C.    Human Beings are Naturally "Parts" of Such a Community

  • Because we achieve the good, i.e., live a good human life, within complete communities, we are parts of perfect communities, as hand is part of human body.
  • "Moreover, since every part is ordained to the whole as imperfect to perfect, and since one man is part of the perfect community..."

D.    Such a Community Must be Good

  • There must be good laws for various communities to be healthy and well-functioning.  Communities to which human beings belong have laws to guide their members to the common goods of those communities.
  • "...the law must needs regard the proper relationship to universal happiness. Wherefore the Philosopher mentions both happiness and the body politic...since the state is a perfect community[.]"  (Question 90, article 3)

II.   Three Implications

A.   People Achieve Their Good in Perfect Communities and are Naturally Parts of Such Communities.

  • Core Idea: People lead good lives by being part of something bigger, more embracing than themselves.
  • Therefore, thought that liberty and individuality are ultimate goods, just as anathema to him as to Plato, Aristotle.

B.    Human Good in This Life is Activity According to Reason.

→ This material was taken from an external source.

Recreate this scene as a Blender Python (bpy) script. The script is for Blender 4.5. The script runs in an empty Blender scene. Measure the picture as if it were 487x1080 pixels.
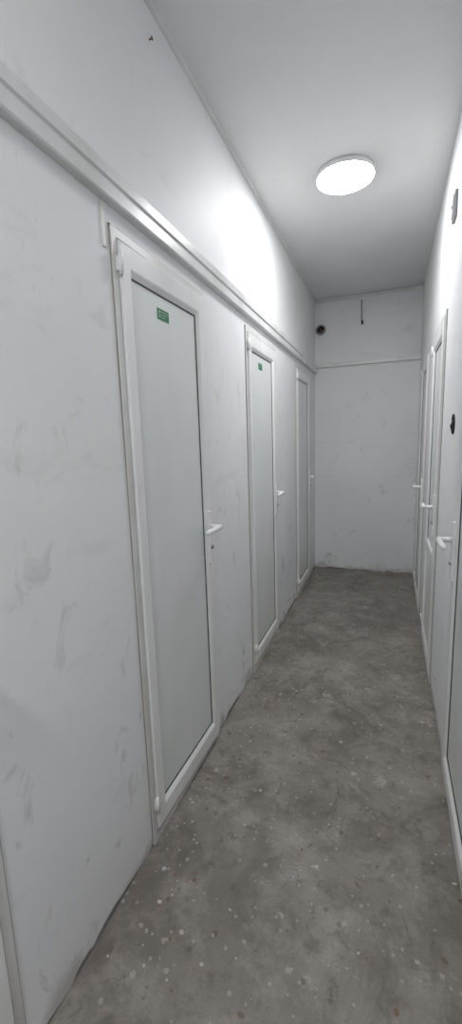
import bpy, bmesh, math, random
from mathutils import Vector, Matrix
random.seed(7)
sc = bpy.context.scene
sc.view_settings.view_transform = 'Standard'
sc.view_settings.look = 'None'
sc.view_settings.exposure = 0.0

XL, XR, YB, YF, H = -0.72, 0.238, 4.40, -2.2, 2.655
CAMH = 1.345

# ---------------------------------------------------------------- materials
def mat(name, col, rough=0.5, spec=0.5, metallic=0.0):
    m = bpy.data.materials.new(name); m.use_nodes = True
    b = m.node_tree.nodes['Principled BSDF']
    b.inputs['Base Color'].default_value = (*col, 1)
    b.inputs['Roughness'].default_value = rough
    b.inputs['Metallic'].default_value = metallic
    b.inputs['Specular IOR Level'].default_value = spec
    return m
class NT:
    def __init__(s, m):
        s.t = m.node_tree; s.b = s.t.nodes['Principled BSDF']
        s.geo = s.t.nodes.new('ShaderNodeNewGeometry')
    def pos(s, scale=(1,1,1), off=(0,0,0)):
        n = s.t.nodes.new('ShaderNodeMapping'); n.inputs['Scale'].default_value = scale
        n.inputs['Location'].default_value = off
        s.t.links.new(s.geo.outputs['Position'], n.inputs['Vector']); return n.outputs[0]
    def noise(s, vec, scale, detail=4, rough=0.55, dist=0.0):
        n = s.t.nodes.new('ShaderNodeTexNoise'); n.inputs['Scale'].default_value = scale
        n.inputs['Detail'].default_value = detail; n.inputs['Roughness'].default_value = rough
        n.inputs['Distortion'].default_value = dist
        s.t.links.new(vec, n.inputs['Vector']); return n.outputs[0]
    def voro(s, vec, scale):
        n = s.t.nodes.new('ShaderNodeTexVoronoi'); n.inputs['Scale'].default_value = scale
        s.t.links.new(vec, n.inputs['Vector'])
        sep = s.t.nodes.new('ShaderNodeSeparateColor'); s.t.links.new(n.outputs['Color'], sep.inputs[0])
        return n.outputs['Distance'], sep.outputs[0], sep.outputs[1]
    def ramp(s, fac, a, b, va=0.0, vb=1.0):
        n = s.t.nodes.new('ShaderNodeMapRange')
        n.inputs[1].default_value = a; n.inputs[2].default_value = b
        n.inputs[3].default_value = va; n.inputs[4].default_value = vb
        s.t.links.new(fac, n.inputs[0]); return n.outputs[0]
    def mix(s, fac, a, b):
        n = s.t.nodes.new('ShaderNodeMix'); n.data_type = 'RGBA'
        if isinstance(fac, (int, float)): n.inputs[0].default_value = fac
        else: s.t.links.new(fac, n.inputs[0])
        for i, v in ((6, a), (7, b)):
            if isinstance(v, tuple): n.inputs[i].default_value = (*v, 1)
            else: s.t.links.new(v, n.inputs[i])
        return n.outputs[2]
    def math(s, op, a, b):
        n = s.t.nodes.new('ShaderNodeMath'); n.operation = op
        for i, v in ((0, a), (1, b)):
            if isinstance(v, (int, float)): n.inputs[i].default_value = v
            else: s.t.links.new(v, n.inputs[i])
        return n.outputs[0]
    def bump(s, h, strength, dist=0.01):
        n = s.t.nodes.new('ShaderNodeBump'); n.inputs['Strength'].default_value = strength
        n.inputs['Distance'].default_value = dist
        s.t.links.new(h, n.inputs['Height']); s.t.links.new(n.outputs[0], s.b.inputs['Normal'])
    def color(s, c): s.t.links.new(c, s.b.inputs['Base Color'])
    def z(s):
        n = s.t.nodes.new('ShaderNodeSeparateXYZ'); s.t.links.new(s.geo.outputs['Position'], n.inputs[0]); return n.outputs[2]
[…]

  • That is, the good life is a life of actions and choices governed by reason well-exercised. Therefore, the good exercise of reason is a standard or norm against which human act is judged: "the rule and measure of human acts is reason" (Q. 90, art. 1)
  • Good law is also a measure or standard of human acts.  Therefore, good law is law made according to right reason.
  • Together, good law is made by reason about what common good requires.

C.    Kinds of Law

  • As we saw, Aquinas thinks human beings: members of many communities;
  • achieve their good as such since communities are guided by laws, there must be various kinds of law to govern the various communities:
  1. The Created Universe is governed by Eternal Law
  2. Humanity is governed by Natural Law.
  3. Catholic Christendom is governed by Divine Law.
  4. Political Communities are governed by various codes of Human Law.